*Task*
Extract the lines of the material below, beginning with the first and ending with the line that holds "scene.camera = cam_o". Skip every picture.

*Records for this task*
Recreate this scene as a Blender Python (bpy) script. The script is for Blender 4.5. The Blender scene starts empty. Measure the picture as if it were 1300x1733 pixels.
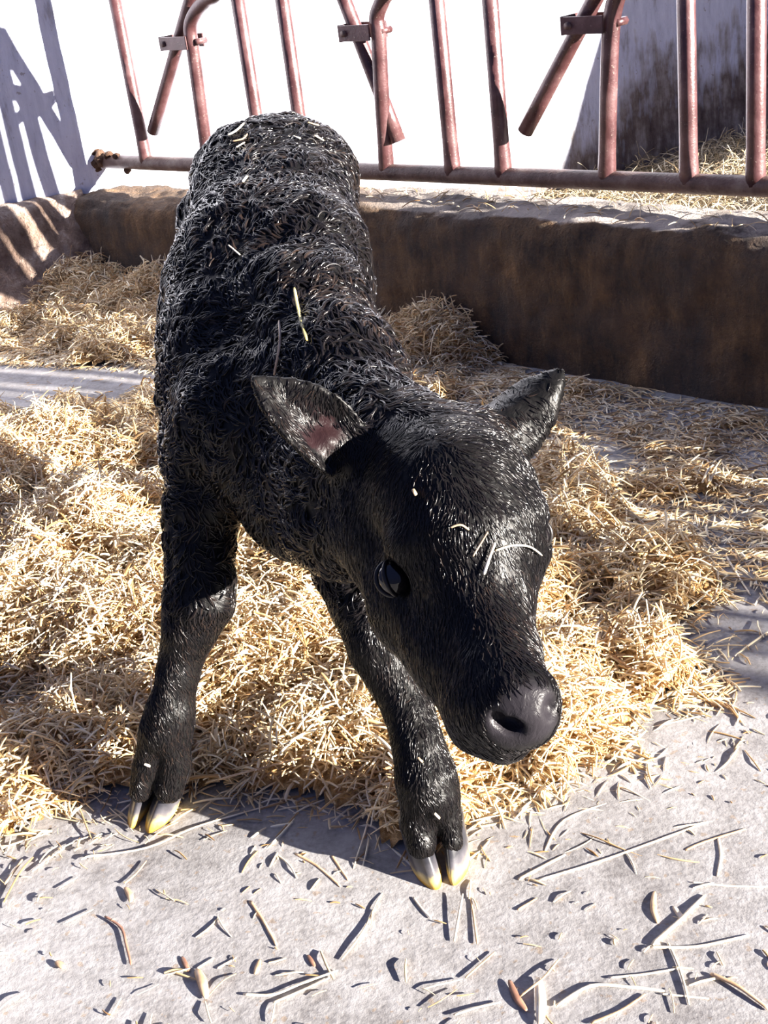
import bpy, bmesh, math, random
import numpy as np
from mathutils import Vector, Matrix
from mathutils.bvhtree import BVHTree

random.seed(7)
rng = np.random.default_rng(11)
R = math.radians
scene = bpy.context.scene
COL = scene.collection

# ------------------------------------------------------------------ camera, world, sun, exposure
CAM_H = 1.14
FPX, PX, PY = 2158.0, 650.0, 866.5
ROLL, PITCH = R(7.564), R(25.408)
cam = bpy.data.cameras.new('camera')
cam.sensor_fit = 'VERTICAL'
cam.sensor_height = 36.0
cam.lens = FPX / 1733.0 * 36.0
cam.clip_start = 0.05
cam_o = bpy.data.objects.new('camera', cam)
COL.objects.link(cam_o)
_f = Vector((0, math.cos(PITCH), -math.sin(PITCH)))
_u0 = Vector((1, 0, 0))
_d0 = Vector((0, -math.sin(PITCH), -math.cos(PITCH)))
_xa = _u0 * math.cos(ROLL) + _d0 * math.sin(ROLL)        # image right in the world
_ya = -(-_u0 * math.sin(ROLL) + _d0 * math.cos(ROLL))    # image up in the world
_za = -_f
cam_o.matrix_world = Matrix(((_xa.x, _ya.x, _za.x, 0), (_xa.y, _ya.y, _za.y, 0), (_xa.z, _ya.z, _za.z, CAM_H), (0, 0, 0, 1)))
scene.camera = cam_o

w = bpy.data.worlds.new('sky')
scene.world = w
w.use_nodes = True
nt = w.node_tree
bg = nt.nodes['Background']
_tc = nt.nodes.new('ShaderNodeTexCoord')
_sx = nt.nodes.new('ShaderNodeSeparateXYZ')
_rp = nt.nodes.new('ShaderNodeValToRGB')
nt.links.new(_tc.outputs['Generated'], _sx.inputs[0])
nt.links.new(_sx.outputs['Z'], _rp.inputs[0])
_rp.color_ramp.elements[0].position = 0.0
_rp.color_ramp.elements[0].color = (0.37, 0.42, 0.76, 1)
_rp.color_ramp.elements[1].position = 0.55
_rp.color_ramp.elements[1].color = (0.30, 0.42, 1.0, 1)
nt.links.new(_rp.outputs[0], bg.inputs[0])
bg.inputs['Strength'].default_value = 0.25

SUN_AZ, SUN_EL = R(-58.2), R(14.6)      # heading of the shadows, height of the sun
LDIR = Vector((math.sin(SUN_AZ) * math.cos(SUN_EL), math.cos(SUN_AZ) * math.cos(SUN_EL), -math.sin(SUN_EL)))
sun = bpy.data.lights.new('sun', 'SUN')
sun.energy = 21.0
sun.angle = R(0.6)
sun.color = (1.0, 0.93, 0.84)
sun_o = bpy.data.objects.new('sun', sun)
sun_o.rotation_euler = LDIR.to_track_quat('-Z', 'Y').to_euler()
COL.objects.link(sun_o)

vs = scene.view_settings
vs.view_transform = 'Standard'
vs.look = 'None'
vs.gamma = 1.0
vs.use_curve_mapping = False
vs.exposure = 0.60

# ------------------------------------------------------------------ helpers
def ray(px, py):
    dx, dy = (px - PX) / FPX, (py - PY) / FPX
    return _f + _xa * dx - _ya * dy

CAMP = Vector((0, 0, CAM_H))

def at(px, py, Y):
    d = ray(px, py)
    return CAMP + d * (Y / d.y)

def atz(px, py, z=0.0):
    d = ray(px, py)
    return CAMP + d * ((z - CAM_H) / d.z)

def atplane(px, py, p0, n):
    d = ray(px, py)
    return CAMP + d * ((p0 - CAMP).dot(n) / d.dot(n))

_Xn, _Yn, _Fn = np.array(_xa), np.array(_ya), np.array(_f)
def project(P):
    """world points (N,3) -> photo pixels, used to read the layout of the straw off the ground"""
    D = P - np.array([0, 0, CAM_H])
    f = D @ _Fn
    return PX + FPX * (D @ _Xn) / f, PY - FPX * (D @ _Yn) / f

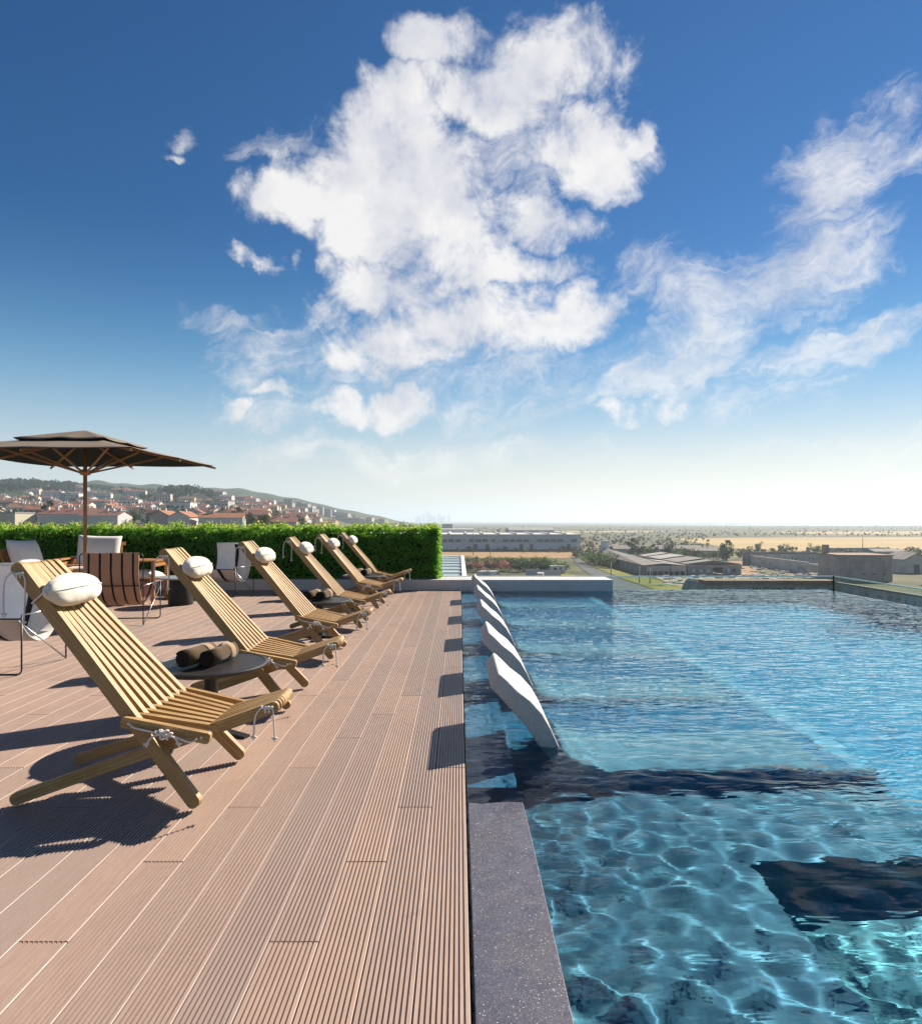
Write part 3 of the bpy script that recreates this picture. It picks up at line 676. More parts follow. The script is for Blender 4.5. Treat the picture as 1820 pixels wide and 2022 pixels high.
# ================================================================== teak armchairs with cushions
def cushion(name, sx, sy, sz, mat, seed=1):
    g = random.Random(seed); n = 14; vs = []; fs = []; m = MB()
    def h(u, v): e = (max(0, 1-abs(u)**2.6)*max(0, 1-abs(v)**2.6))**.42; return e
    ph = [g.uniform(0, 6) for _ in range(4)]
    for side in (1, -1):
        for i in range(n+1):
            for j in range(n+1):
                u = -1+2*i/n; v = -1+2*j/n; pin = 1 - 0.05*(1-abs(u)**2)*abs(v)**6; pin2 = 1 - 0.05*(1-abs(v)**2)*abs(u)**6
                z = side*sz/2*(0.10 + 0.9*h(u, v))*(1+.06*math.sin(4*u+ph[0])*math.cos(3*v+ph[1])) if h(u, v) > 0 else side*sz*.05
                vs.append((sx/2*u*pin2, z, sy/2*v*pin))
    N = (n+1)**2
    for i in range(n):
        for j in range(n):
            a = i*(n+1)+j; fs.append((a, a+1, a+n+2, a+n+1)); fs.append((N+a, N+a+n+1, N+a+n+2, N+a+1))
    for i in range(n):
        for (a, b) in ((i*(n+1), (i+1)*(n+1)), ((i+1)*(n+1)+n, i*(n+1)+n), (i+1, i), (n*(n+1)+i, n*(n+1)+i+1)): fs.append((a, b, N+b, N+a))
    m.add(vs, fs); return m.mesh(name, mat, True)
def build_armchair():
    """faces -y"""
    t = empty('teak_armchair'); W2, D2 = .40, .40
    for sx in (-1, 1):
        MB().box(sx*W2-.024, sx*W2+.024, -D2-.022, -D2+.022, 0, .585).obj('leg', 'teak', t, bevel=.004)
        MB().box(sx*W2-.024, sx*W2+.024, D2-.06, D2-.016, 0, .585).obj('leg', 'teak', t, bevel=.004)
        MB().box(sx*W2-.045, sx*W2+.045, -D2-.05, D2+.02, .587, .612).obj('arm_rest', 'teak', t, bevel=.005)
        MB().box(sx*W2-.014, sx*W2+.014, -D2+.024, D2-.062, .27, .345).obj('side_rail', 'teak', t, bevel=.003)
        MB().box(sx*W2-.012, sx*W2+.012, -D2+.024, D2-.062, .49, .55).obj('side_rail', 'teak', t, bevel=.003)
    MB().box(-W2+.026, W2-.026, -D2-.012, -D2+.012, .26, .345).obj('front_rail', 'teak', t, bevel=.003)
    for k in range(6): x = -.30 + .12*k; o = MB().box(-.035, .035, -.006, .006, 0, .52).obj('back_slat', 'teak', t, loc=(x, D2-.13, .30), rot=(R(-16), 0, 0))
    MB().box(-W2+.03, W2-.03, -.014, .014, 0, .06).obj('top_rail', 'teak', t, loc=(0, D2+.012, .79), rot=(R(-16), 0, 0), bevel=.004)
    put('seat_cushion', cushion('seat_cushion', .74, .70, .15, 'cushion_white', 2), t, (0, -.04, .415), (R(88), 0, 0))
    put('back_cushion', cushion('back_cushion', .66, .54, .17, 'cushion_white', 4), t, (0, D2-.14, .70), (R(-18), R(2), 0))
    return t
ac = build_armchair(); ac.location = (-5.92, 10.45, 0); ac.rotation_euler = (0, 0, R(16)); tag(ac, 'teak armchair with a white cushion, behind the parasol pole, facing the camera', 'armchair', 'teak armchairs round the parasol')
a2 = copy_tree(ac); a2.location = (-5.30, 8.32, 0); a2.rotation_euler = (0, 0, R(97)); tag(a2, 'teak armchair seen side-on behind the nearest deck chair, its cushion grey in shade', 'armchair', 'teak armchairs round the parasol')
tt = empty('teak_side_table', (-4.78, 9.62, 0), R(4), 'open teak frame table behind the tan striped sling chair', 'table')
for sx in (-1, 1):
    for sy in (-1, 1): MB().box(sx*.30-.022, sx*.30+.022, sy*.25-.022, sy*.25+.022, 0, .60).obj('leg', 'teak', tt, bevel=.004)
    MB().box(sx*.30-.014, sx*.30+.014, -.226, .226, .53, .598).obj('rail', 'teak', tt, bevel=.003)
for k in range(7): MB().box(-.335, .335, -.275 + .08*k, -.205 + .08*k, .602, .626).obj('top_slat', 'teak', tt, bevel=.003)
MB().box(-.30, .30, -.23, .23, .30, .325).obj('shelf', 'teak', tt, bevel=.003)
sc_ = put('scatter_cushion', cushion('scatter_cushion', .40, .36, .15, 'cushion_white', 9), None, (-4.66, 9.58, .405), (R(86), R(4), R(-10))); tag(sc_, 'small white cushion lying on the shelf of the teak frame table', 'cushion')

# drum table
dt = empty('drum_table', (-4.0, 9.25, 0), 0, 'dark drum side table with a grey round top behind the second deck chair', 'table')
o = MB().lathe([(.165, 0), (.168, .01), (.168, .365), (.16, .375)], 40).obj('drum', 'drum_dark', dt, True); smooth_by_angle(o.data)
o = MB().lathe([(.0, .376), (.30, .376), (.306, .382), (.306, .396), (.30, .40), (.0, .40)], 48, caps=False).obj('table_top', 'table_top_grey', dt, True); smooth_by_angle(o.data)

# ================================================================== parasol
UX, UY = -5.42, 9.33; HS = 1.35; ZE, ZP = 2.12, 2.47
um = empty('parasol', (UX, UY, 0), 0, 'big square brown parasol on a wooden pole above the lounge seats', 'parasol')
o = MB().lathe([(.30, 0), (.30, .02), (.27, .05), (.06, .07), (.045, .16), (.045, .25)], 40).obj('base', 'umbrella_base_metal', um, True); smooth_by_angle(o.data, 30)
MB().lathe([(.026, .07), (.026, 2.40)], 20).obj('pole', 'umbrella_wood', um, True)
o = MB().lathe([(.03, 1.86), (.07, 1.875), (.075, 1.92), (.05, 1.945), (.03, 1.95)], 20).obj('hub', 'umbrella_wood', um, True)
o = MB().lathe([(.03, 2.36), (.06, 2.37), (.06, 2.41), (.03, 2.42)], 20).obj('crown', 'umbrella_wood', um, True)
corners = [(-HS, -HS), (0, -HS), (HS, -HS), (HS, 0), (HS, HS), (0, HS), (-HS, HS), (-HS, 0)]
def canopy(hs, z0, zp, sag, th, n=8, inner=0.0):
    """eight panels between ribs, cloth slightly slack between them"""
    pts = [Vector((x/HS*hs, y/HS*hs, z0)) for x, y in corners]; vs = []; fs = []
    apex = Vector((0, 0, zp)); m = MB(); M = 6
    for k in range(8):
        a, b = pts[k], pts[(k+1) % 8]; base = len(vs)
        for i in range(n+1):
            u = inner + (1-inner)*i/n
            for j in range(M+1):
                v = j/M; p = apex.lerp(a.lerp(b, v), u); p.z -= sag*math.sin(math.pi*v)*u*(0.6+.4*u); 
                if i == n: p.z -= 0.0
                vs.append(tuple(p))
        for i in range(n):
            for j in range(M): q = base + i*(M+1)+j; fs.append((q, q+M+1, q+M+2, q+1))
    m.add(vs, fs); me = m.mesh('canopy', 'canopy_cloth', True)
    bm = bmesh.new(); bm.from_mesh(me); bmesh.ops.remove_doubles(bm, verts=bm.verts[:], dist=0.0005); bmesh.ops.recalc_face_normals(bm, faces=bm.faces[:])
    if sum(f.normal.z for f in bm.faces) < 0: bmesh.ops.reverse_faces(bm, faces=bm.faces[:])
    bm.to_mesh(me); bm.free(); return me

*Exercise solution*
Recreate this scene as a Blender Python (bpy) script. The script is for Blender 4.5. The Blender scene starts empty. Measure the picture as if it were 1300x1733 pixels.
import bpy, bmesh, math, random
import numpy as np
from mathutils import Vector, Matrix
from mathutils.bvhtree import BVHTree

random.seed(7)
rng = np.random.default_rng(11)
R = math.radians
scene = bpy.context.scene
COL = scene.collection

# ------------------------------------------------------------------ camera, world, sun, exposure
CAM_H = 1.14
FPX, PX, PY = 2158.0, 650.0, 866.5
ROLL, PITCH = R(7.564), R(25.408)
cam = bpy.data.cameras.new('camera')
cam.sensor_fit = 'VERTICAL'
cam.sensor_height = 36.0
cam.lens = FPX / 1733.0 * 36.0
cam.clip_start = 0.05
cam_o = bpy.data.objects.new('camera', cam)
COL.objects.link(cam_o)
_f = Vector((0, math.cos(PITCH), -math.sin(PITCH)))
_u0 = Vector((1, 0, 0))
_d0 = Vector((0, -math.sin(PITCH), -math.cos(PITCH)))
_xa = _u0 * math.cos(ROLL) + _d0 * math.sin(ROLL)        # image right in the world
_ya = -(-_u0 * math.sin(ROLL) + _d0 * math.cos(ROLL))    # image up in the world
_za = -_f
cam_o.matrix_world = Matrix(((_xa.x, _ya.x, _za.x, 0), (_xa.y, _ya.y, _za.y, 0), (_xa.z, _ya.z, _za.z, CAM_H), (0, 0, 0, 1)))
scene.camera = cam_o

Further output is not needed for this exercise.